How Gossip Girl Changes Everything, ZOMG
New York magazine did a cover story/listicle on the importance of Gossip Girl, and this comment is fairly typical of the reader reaction: "I love this article so much. Im 15 and completely obsessed with this show. I have been counting the days till its return for so long." It is indeed a fun article! It's written by admitted fans who once "played hooky from work for an hour and skip-walked all the way from our offices in far west Soho to the East Village to catch a scene of the show being filmed." And it's designed to convert people like, uh, me, who maybe kind-of have never seen the show or whatever. ANYWAY, moving right along, here are some reasons to love Gossip Girl, from New York's love letter to the show:
- It's the rightful heir to the legacy of John Hughes movies like Sixteen Candles. Except better, because it moves faster and actions don't have consequences, or something. ("Remember when Donna almost didn't graduate because she got drunk at the prom? The Gossip Girl kids threw a wild bash at the school pool that caused a near-fatal accident, but got off scot-free when a rich parent paid off the headmistress.")
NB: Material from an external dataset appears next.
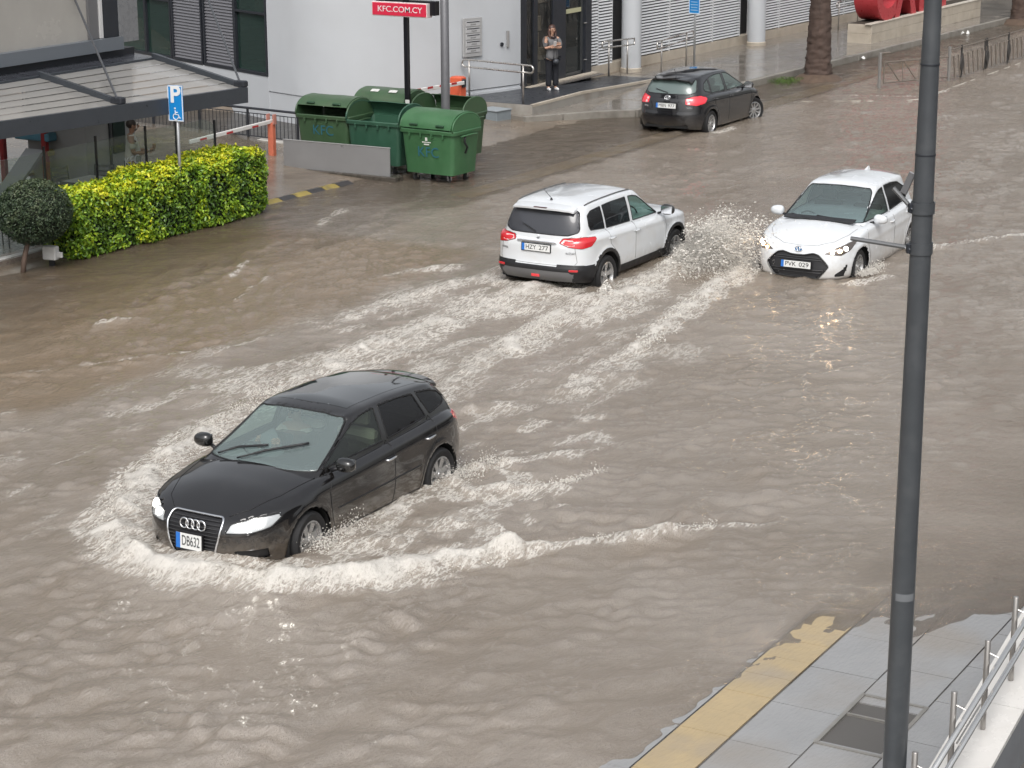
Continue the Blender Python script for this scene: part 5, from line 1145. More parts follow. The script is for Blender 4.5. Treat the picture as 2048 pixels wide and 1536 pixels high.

- Everyone from the show is friends in real life, so you get to read about them in the gossip columns. See: Crawford, Chace. (Penn Badgley: "I think the last time people treated anybody else like this was demigods like in the time of ancient Greece.")
- If you watch Gossip Girl, you are supporting TV via iTunes, and the internet, and The Future Of Television. But the CW network is sort of fighting this: "As the CW struggles to figure out how to make money off Gossip Girl, it's overlooking what an amazing thing it has on its hands, which is a show that may foretell a future of multiplatform entertainment whose success is determined not by traditional ratings but by what Schwartz and co–executive producer Stephanie Savage call "cultural permeation."
- There's a perpetual catfight between the "blonde bombshell" and "the sassy brunette." The brunette, Leighton Mester, is mean, even to New York: "The first time we met her, at a party at Barneys for Donatella Versace, we nervously approached her and introduced ourselves. At a loss for what to say in the presence of Her Leightness, we complimented her on her dress and asked her what it was. 'Versace,' she hissed. 'Duh.'"
- The show knows how to manipulate the media! Wait, this is a good thing? "It's this kind of gossip-so oddly on message! The Queen Bee dismisses another minion!-that makes some suspect that the Gossip Girl gossip-mongering is being driven by something more than favor-dropping publicists. That it might be part of a calculated effort by someone higher up, someone whose goal is cultural permeation." To quote Leighton or whoever: Duh!
- The show has something redeeming to say. "The characters may be caricatures, but they recall real types enough to make you cringe."
- Also, Gossip Girl put reality TV firmly in its place: underneath scripted TV, even in terms of social accuracy.
New York also has charts of on-screen and off-screen relationships.
This non-fan's verdict: I can't help but be a little annoyed that the show is so obviously manipulating the press by pushing carefully calibrated "real life" gossip about the cast, and that the New York story doesn't dig into this more. At the same time I'm now intrigued and want to watch at least an episode, so I guess it worked.